The Federal Reserve in its July meeting opted to boost the base rates 0.25 as expected after choosing not to raise rates at the previous meeting.
Rates now stand in the 5.25 to 5.5 percent range. It’s the 11th hike in about 18 months, making for a 22-year high.
While the economy has responded positively to the recent litany of Fed moves, analysts feel the mindset is to continue moving the needle until inflation returns to 2 percent. While down from its height above 9 percent, inflation remains high at 3.6 percent, and concern persists regarding a recession later this year or early 2024.
It’s the Fed both playing it safe and being persistent. And with the July hike the FOMC likely will take a “wait and see” approach through the remainder of 2023. If it continues to view June as a turning point rates will stand, though if consumer spending continues to rise perhaps there will be one more hike in the fall.
To date, there is no indication of when the Fed might begin to reduce rates.
The market impact of Fed moves remains unseen for weeks or months. The drivers that brought the economy back down to 3.6 percent inflation is based on what the Fed was doing last year, easing in the bond markets and boosting rates as high as 75 basis points at at time. So the foot is off the throttle a bit, but we probably need more pressure to land safely.
There continues to be high employment and consumer sentiment remains strong despite the higher cost of living.
“In determining the extent of additional policy firming that may be appropriate to return inflation to 2 percent over time, the committee will take into account the cumulative tightening of monetary policy, the lags with which monetary policy affects economic activity and inflation, and economic and financial developments,” the Fed stated in a public release.

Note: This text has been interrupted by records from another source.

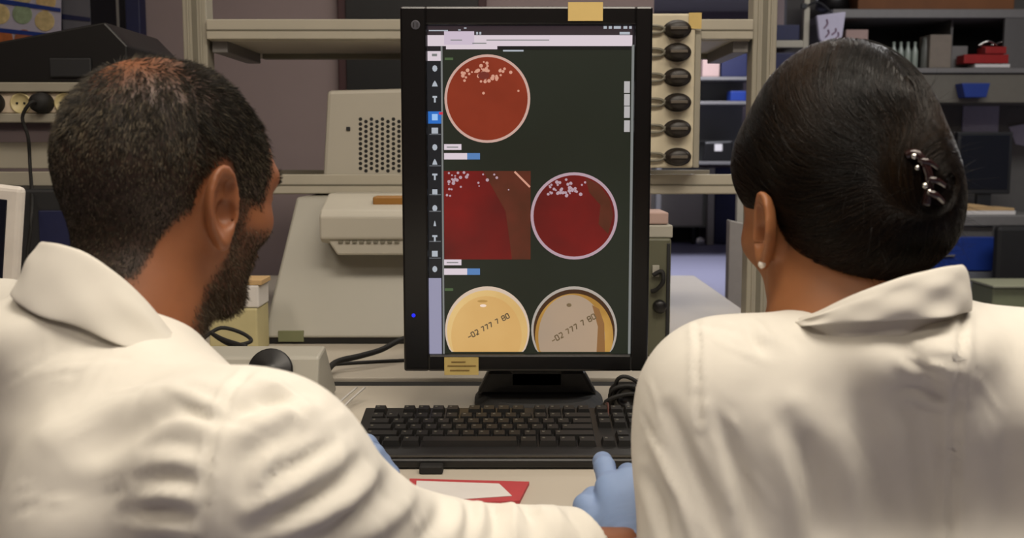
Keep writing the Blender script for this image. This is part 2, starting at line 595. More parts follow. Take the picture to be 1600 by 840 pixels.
t = thing('computer_tower', 'black computer case under the shelf left of the man\'s head', 'computer', (PX(60, 380, 2.0), 2.0, DZ))
MB().box(PX(-130, 380, 2.0), PX(110, 380, 2.0), 2.03, 2.4, DZ, PZ(296, 2.0), 0.006).build('case', M_dark, t)
MB().box(PX(52, 380, 2.0), PX(104, 380, 2.0), 2.026, 2.032, DZ + 0.03, PZ(330, 2.0), 0.002).build('front_grille', M_navy, t)

# dark framed window pane behind the rack
t = thing('wall_picture', 'dark framed picture on the mauve wall above the vented unit', 'picture', (PX(600, 60, 3.38), 3.38, 1.3))
MB().box(PX(527, 60, 3.38), PX(760, 60, 3.38), 3.39, 3.419, PZ(165, 3.38), PZ(-60, 3.38), 0.003).build('frame', mat('maroon_frame', (58, 30, 34), 0.5), t)
MB().box(PX(540, 60, 3.38), PX(748, 60, 3.38), 3.383, 3.391, PZ(155, 3.38), PZ(-50, 3.38), 0.002).build('panel', mat('near_black_panel', (14, 17, 20), 0.4), t)

# vented unit on the lower shelf
VD = RD - 0.02
t = thing('vented_unit', 'cream instrument with a black perforated vent on the lower shelf', 'instrument', (PX(620, 270, VD), VD, PZ(271, VD)))
zs = PZ(302, RD) + 0.016
mb = MB()
mb.prism([(PX(503, 268, VD + 0.03), zs), (PX(720, 268, VD + 0.03), zs), (PX(716, 140, VD + 0.03), PZ(136, VD + 0.03)), (PX(511, 140, VD + 0.03), PZ(141, VD + 0.03))], VD + 0.032, VD + 0.40, 0.008)
mb.build('casing', M_inst2, t, False)
MB().box(PX(541, 200, VD + 0.03), PX(547, 200, VD + 0.03), VD + 0.029, VD + 0.034, PZ(204, VD + 0.03), PZ(198, VD + 0.03), 0.0008).build('button', M_dark, t)
mb = MB()
k = 0
for r in range(11):
    for c in range(11):
        x = 563 + c * 8.6
        y = 186 + r * 7.7 + (3.8 if c % 2 else 0)
        if y > 268:
            continue
        cx_, cz_ = PX(x, y, VD + 0.03), PZ(y, VD + 0.03)
        mb.lathe([(0.0042, -0.002), (0.0042, 0.0004), (0.0, 0.0004)], (cx_, VD + 0.0322, cz_), 'Y', 6)
mb.build('vent_holes', M_rub, t)

# sloping cream instrument below the shelf
ID = 1.98
t = thing('sloping_instrument', 'large cream instrument with a sloping side and a jutting head below the shelf', 'instrument', (PX(560, 540, ID), ID, DZ))
zt = PZ(307, ID + 0.16)
mb = MB()
xa0, xa1 = PX(410, 540, ID), PX(760, 540, ID)
xb0, xb1 = PX(463, 306, ID + 0.14), PX(740, 306, ID + 0.14)
v = [(xa0, ID, DZ + 0.012), (xa1, ID, DZ + 0.012), (xa1, ID + 0.34, DZ + 0.012), (xa0 + 0.02, ID + 0.34, DZ + 0.012),
     (xb0, ID + 0.14, zt), (xb1, ID + 0.14, zt), (xb1, ID + 0.30, zt), (xb0 + 0.01, ID + 0.30, zt)]
vs, fs = mb._mk(v, [(0, 1, 5, 4), (1, 2, 6, 5), (2, 3, 7, 6), (3, 0, 4, 7), (4, 5, 6, 7), (3, 2, 1, 0)])
mb.bev(vs, fs, 0.006, 3)
mb.build('body', M_inst, t)
MB().box(xa0 + 0.01, xa1 - 0.01, ID + 0.005, ID + 0.33, DZ, DZ + 0.013, 0.002).build('base_shadow_gap', M_rub, t)  # black slab stands for the shadow gap beneath the instrument
HD = ID + 0.01
hx0, hx1 = PX(499, 350, HD), PX(700, 350, HD)
MB().prism([(HD, PZ(373, HD)), (HD, PZ(338, HD)), (HD + 0.012, PZ(328, HD)), (HD + 0.10, PZ(306, HD)), (HD + 0.2, PZ(306, HD)), (HD + 0.2, PZ(398, HD)), (HD + 0.015, PZ(380, HD))], hx0, hx1, 0.004, plane='yz').build('head_cover', M_inst2, t)
MB().prism([(hx0 + 0.012, PZ(374, HD)), (hx1, PZ(374, HD)), (hx1, PZ(399, HD)), (PX(526, 399, HD), PZ(399, HD))], HD + 0.006, HD + 0.18, 0.004).build('head_underside', M_inst2, t)
mb = MB()
for k in range(9):
    mb.box(PX(528 + k * 11, 378, HD), PX(535 + k * 11, 378, HD), HD + 0.003, HD + 0.008, PZ(380, HD), PZ(376, HD), 0.0005)
mb.build('head_vent', M_groove, t)
MB().box(PX(578, 318, HD), PX(650, 318, HD), HD + 0.04, HD + 0.09, PZ(333, HD + 0.04), PZ(307, HD + 0.04), 0.003).build('amber_strip', M_amber, t)
MB().box(PX(434, 520, ID), PX(474, 520, ID), ID + 0.002, ID + 0.012, PZ(534, ID), PZ(517, ID), 0.0005).build('rating_label', M_green, t)

# papers and box at the foot of the instrument, left
one('cardboard_box', mat('buff_card', (190, 180, 136), 0.85), 'buff cardboard box on the bench behind the man\'s beard', 'box',
    lambda m: m.box(PX(326, 500, 1.88), PX(402, 500, 1.88), 1.88, 1.97, DZ, PZ(482, 1.88), 0.003))
one('paper_stack', M_white, 'white paper stack lying on the buff cardboard box', 'paper',
    lambda m: m.box(PX(345, 460, 1.885), PX(404, 460, 1.885), 1.885, 1.965, PZ(482, 1.88) + 0.0005, PZ(446, 1.885), 0.003))
one('envelope', M_card, 'tan envelope lying on the white paper stack', 'paper',
    lambda m: m.box(PX(365, 440, 1.885), PX(408, 440, 1.885), 1.888, 1.96, PZ(446, 1.885) + 0.0004, PZ(438, 1.885), 0.001))
one('cable_coil', M_rub, 'thin black cable looped on the bench under the man\'s chin', 'cable',
    lambda m: m.tube([P(318, 528, 1.80), P(345, 512, 1.82), P(378, 520, 1.82), P(392, 533, 1.80), P(360, 538, 1.78), P(330, 520, 1.80), P(350, 530, 1.78), P(385, 541, 1.76)], 0.0035), smooth=True)
one('power_lead', M_rub, 'black lead running from the knob unit towards the monitor', 'cable',
    lambda m: m.tube([P(505, 590, 1.60) , P(524, 566, 1.72), P(562, 556, 1.75), P(596, 546, 1.78), P(628, 530, 1.82), P(670, 520, 1.9)], 0.005), smooth=True)
one('thin_lead', M_rub, 'thin black lead lying flat behind the monitor', 'cable',
    lambda m: m.tube([(PX(520, 568, 1.78), 1.78, DZ + 0.003), (PX(580, 566, 1.80), 1.80, DZ + 0.003), (PX(660, 560, 1.82), 1.82, DZ + 0.003), (PX(760, 560, 1.84), 1.84, DZ + 0.003)], 0.003), smooth=True)
one('gap_strip', M_rub, 'black strip filling the gap between desk and bench', 'channel',
    lambda m: m.box(-1.65, 1.0, 1.632, 1.686, DZ - 0.05, DZ - 0.006, 0.002))  # black block set in the gap, just below both tops

# knob unit
KD = 1.44
t = thing('knob_unit', 'cream control box with a round black knob beside the man\'s shoulder', 'control box', (PX(430, 640, KD), KD, DZ))
MB().prism([(KD - 0.03, DZ + 0.004), (KD, PZ(557, KD)), (KD + 0.05, PZ(550, KD)), (KD + 0.14, DZ + 0.004)], PX(312, 600, KD), PX(500, 600, KD), 0.004, plane='yz').build('housing', M_inst, t)
for xx in (PX(345, 600, KD), PX(500, 600, KD)):
    MB().cyl((xx, KD + 0.02, DZ), (xx, KD + 0.02, DZ + 0.006), 0.008).build('foot', M_rub, t)
kc = P(424, 579, KD - 0.004)
MB().lathe([(0.029, -0.004), (0.031, -0.001), (0.031, 0.004), (0.029, 0.006), (0.012, 0.0062), (0.010, 0.009), (0, 0.009)], kc + Vector((0, -0.005, 0.001)), (0, -0.92, 0.39)).build('knob', M_black, t, True)
for i, (dx, dz_) in enumerate(((0, 0), (0.012, 0.0))):
    o = one('plastic_loop', M_chrome if 0 else mat('clear_grey_plastic', (186, 182, 176), 0.35), ['left', 'right'][i] + ' of the two thin pale plastic inoculation sticks leaning by the knob unit', 'stick',
        lambda m: m.tube([(PX(507, 650, 1.40) + dx, 1.40, DZ + 0.003), (PX(522, 625, 1.43) + dx, 1.46, DZ + 0.012), (PX(549, 603, 1.47) + dx, 1.52, DZ + 0.022)], 0.0016), 'inoculation sticks', True)

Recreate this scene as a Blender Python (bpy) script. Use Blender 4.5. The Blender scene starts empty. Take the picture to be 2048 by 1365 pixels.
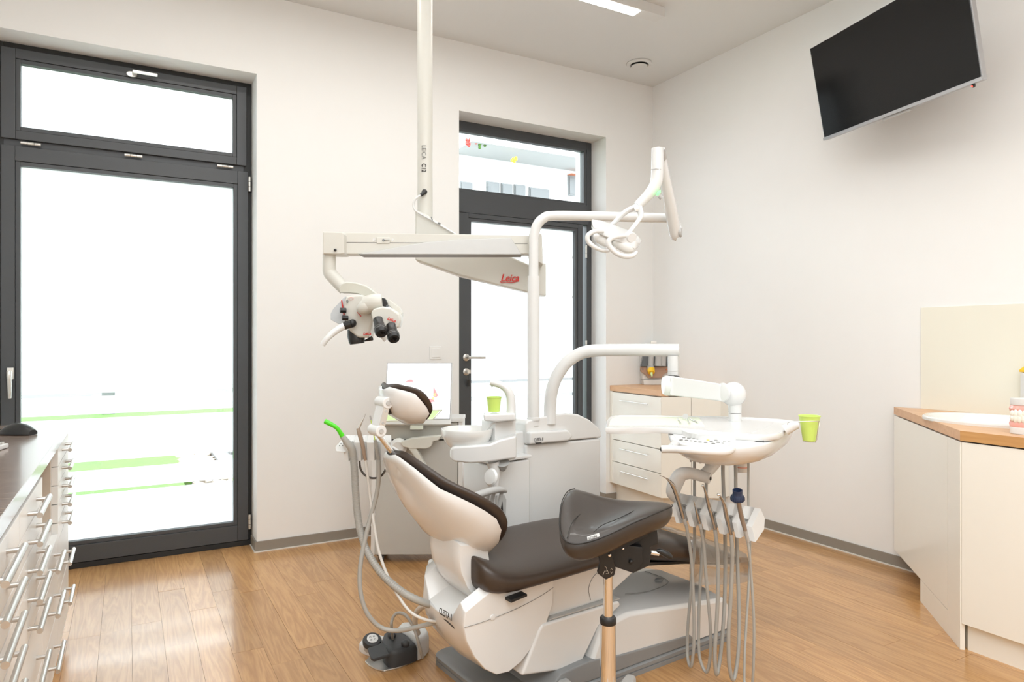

At the core of the Fed’s responsibilities lies its control over monetary policy. The Federal Open Market Committee, comprised of members from the Federal Reserve Board and regional Federal Reserve Bank presidents, determines the course of this policy. By adjusting interest rates and managing the supply of money and credit in the economy, the Fed aims to foster conditions that support maximum employment, stable prices, and moderate long-term interest rates.